___ Given entries

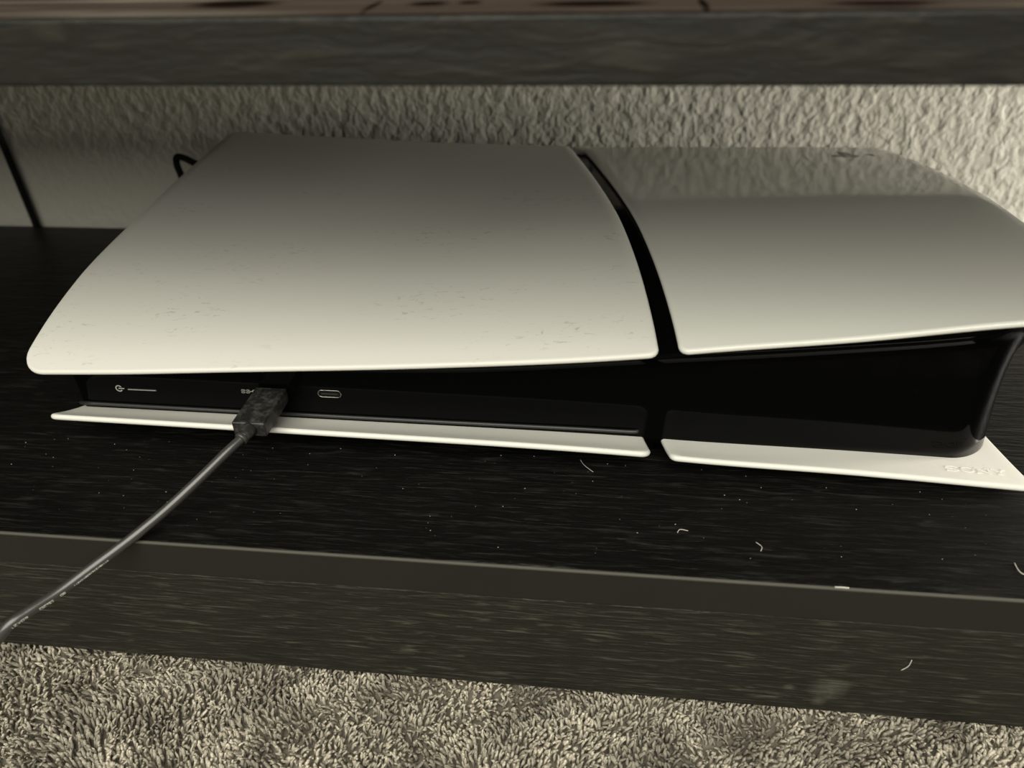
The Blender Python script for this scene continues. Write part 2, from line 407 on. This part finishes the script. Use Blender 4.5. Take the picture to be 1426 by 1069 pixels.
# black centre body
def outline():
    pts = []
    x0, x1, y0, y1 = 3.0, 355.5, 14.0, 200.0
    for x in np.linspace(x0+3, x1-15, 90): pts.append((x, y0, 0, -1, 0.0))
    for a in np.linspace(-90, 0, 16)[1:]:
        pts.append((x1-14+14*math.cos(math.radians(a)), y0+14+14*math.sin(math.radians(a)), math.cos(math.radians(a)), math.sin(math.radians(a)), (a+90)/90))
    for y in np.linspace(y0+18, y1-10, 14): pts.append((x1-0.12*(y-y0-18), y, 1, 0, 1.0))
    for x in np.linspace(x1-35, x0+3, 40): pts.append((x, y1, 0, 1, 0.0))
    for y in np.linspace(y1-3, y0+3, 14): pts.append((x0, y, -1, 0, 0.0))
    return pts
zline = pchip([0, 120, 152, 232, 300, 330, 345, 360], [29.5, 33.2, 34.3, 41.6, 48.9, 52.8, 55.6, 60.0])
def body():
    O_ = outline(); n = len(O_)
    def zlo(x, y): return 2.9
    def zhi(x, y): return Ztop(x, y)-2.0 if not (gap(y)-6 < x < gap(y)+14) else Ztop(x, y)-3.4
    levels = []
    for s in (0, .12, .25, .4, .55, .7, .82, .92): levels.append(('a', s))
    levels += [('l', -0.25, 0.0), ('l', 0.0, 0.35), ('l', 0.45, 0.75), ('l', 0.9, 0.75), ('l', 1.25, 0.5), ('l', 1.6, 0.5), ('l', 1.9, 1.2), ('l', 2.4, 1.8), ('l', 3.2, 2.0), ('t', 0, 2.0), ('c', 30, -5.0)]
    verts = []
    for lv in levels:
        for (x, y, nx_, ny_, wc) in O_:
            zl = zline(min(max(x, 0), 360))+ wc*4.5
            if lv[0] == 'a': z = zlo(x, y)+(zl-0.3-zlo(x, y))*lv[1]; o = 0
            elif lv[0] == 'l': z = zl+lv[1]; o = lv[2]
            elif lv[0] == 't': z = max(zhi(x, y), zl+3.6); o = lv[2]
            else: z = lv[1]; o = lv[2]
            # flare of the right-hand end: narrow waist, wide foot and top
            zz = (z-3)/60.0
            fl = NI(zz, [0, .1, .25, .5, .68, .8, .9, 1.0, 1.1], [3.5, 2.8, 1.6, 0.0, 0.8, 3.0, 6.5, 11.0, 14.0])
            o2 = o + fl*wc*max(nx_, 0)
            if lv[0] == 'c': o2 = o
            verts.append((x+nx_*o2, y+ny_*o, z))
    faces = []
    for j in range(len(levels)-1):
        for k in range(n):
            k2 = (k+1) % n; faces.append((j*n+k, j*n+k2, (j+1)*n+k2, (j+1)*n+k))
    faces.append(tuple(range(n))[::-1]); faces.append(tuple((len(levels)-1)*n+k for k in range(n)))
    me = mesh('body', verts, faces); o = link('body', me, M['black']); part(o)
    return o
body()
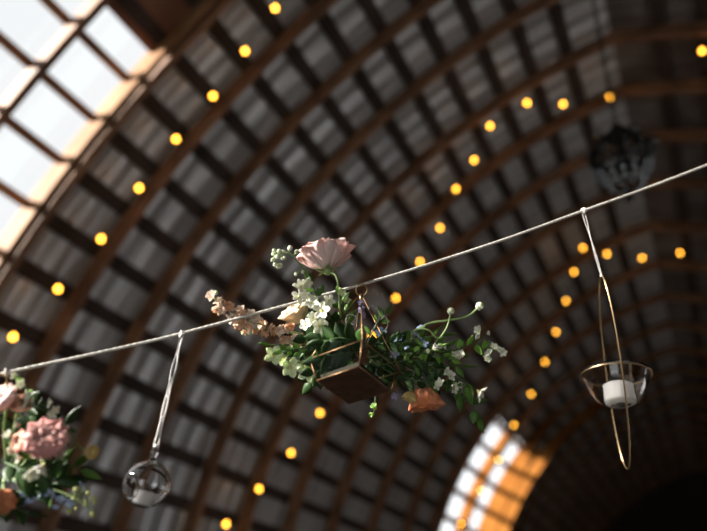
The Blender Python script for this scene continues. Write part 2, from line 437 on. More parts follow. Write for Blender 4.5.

______

Retype the whole listing exactly and leave the pictures out.

The Blender Python script for this scene continues. Write part 2, from line 407 on. This part finishes the script. Use Blender 4.5. Take the picture to be 1426 by 1069 pixels.
# black centre body
def outline():
    pts = []
    x0, x1, y0, y1 = 3.0, 355.5, 14.0, 200.0
    for x in np.linspace(x0+3, x1-15, 90): pts.append((x, y0, 0, -1, 0.0))
    for a in np.linspace(-90, 0, 16)[1:]:
        pts.append((x1-14+14*math.cos(math.radians(a)), y0+14+14*math.sin(math.radians(a)), math.cos(math.radians(a)), math.sin(math.radians(a)), (a+90)/90))
    for y in np.linspace(y0+18, y1-10, 14): pts.append((x1-0.12*(y-y0-18), y, 1, 0, 1.0))
    for x in np.linspace(x1-35, x0+3, 40): pts.append((x, y1, 0, 1, 0.0))
    for y in np.linspace(y1-3, y0+3, 14): pts.append((x0, y, -1, 0, 0.0))
    return pts
zline = pchip([0, 120, 152, 232, 300, 330, 345, 360], [29.5, 33.2, 34.3, 41.6, 48.9, 52.8, 55.6, 60.0])
def body():
    O_ = outline(); n = len(O_)
    def zlo(x, y): return 2.9
    def zhi(x, y): return Ztop(x, y)-2.0 if not (gap(y)-6 < x < gap(y)+14) else Ztop(x, y)-3.4
    levels = []
    for s in (0, .12, .25, .4, .55, .7, .82, .92): levels.append(('a', s))
    levels += [('l', -0.25, 0.0), ('l', 0.0, 0.35), ('l', 0.45, 0.75), ('l', 0.9, 0.75), ('l', 1.25, 0.5), ('l', 1.6, 0.5), ('l', 1.9, 1.2), ('l', 2.4, 1.8), ('l', 3.2, 2.0), ('t', 0, 2.0), ('c', 30, -5.0)]
    verts = []
    for lv in levels:
        for (x, y, nx_, ny_, wc) in O_:
            zl = zline(min(max(x, 0), 360))+ wc*4.5
            if lv[0] == 'a': z = zlo(x, y)+(zl-0.3-zlo(x, y))*lv[1]; o = 0
            elif lv[0] == 'l': z = zl+lv[1]; o = lv[2]
            elif lv[0] == 't': z = max(zhi(x, y), zl+3.6); o = lv[2]
            else: z = lv[1]; o = lv[2]
            # flare of the right-hand end: narrow waist, wide foot and top
            zz = (z-3)/60.0
            fl = NI(zz, [0, .1, .25, .5, .68, .8, .9, 1.0, 1.1], [3.5, 2.8, 1.6, 0.0, 0.8, 3.0, 6.5, 11.0, 14.0])
            o2 = o + fl*wc*max(nx_, 0)
            if lv[0] == 'c': o2 = o
            verts.append((x+nx_*o2, y+ny_*o, z))
    faces = []
    for j in range(len(levels)-1):
        for k in range(n):
            k2 = (k+1) % n; faces.append((j*n+k, j*n+k2, (j+1)*n+k2, (j+1)*n+k))
    faces.append(tuple(range(n))[::-1]); faces.append(tuple((len(levels)-1)*n+k for k in range(n)))
    me = mesh('body', verts, faces); o = link('body', me, M['black']); part(o)
    return o
body()
The Blender Python script for this scene continues. Write part 2, from line 437 on. More parts follow. Write for Blender 4.5.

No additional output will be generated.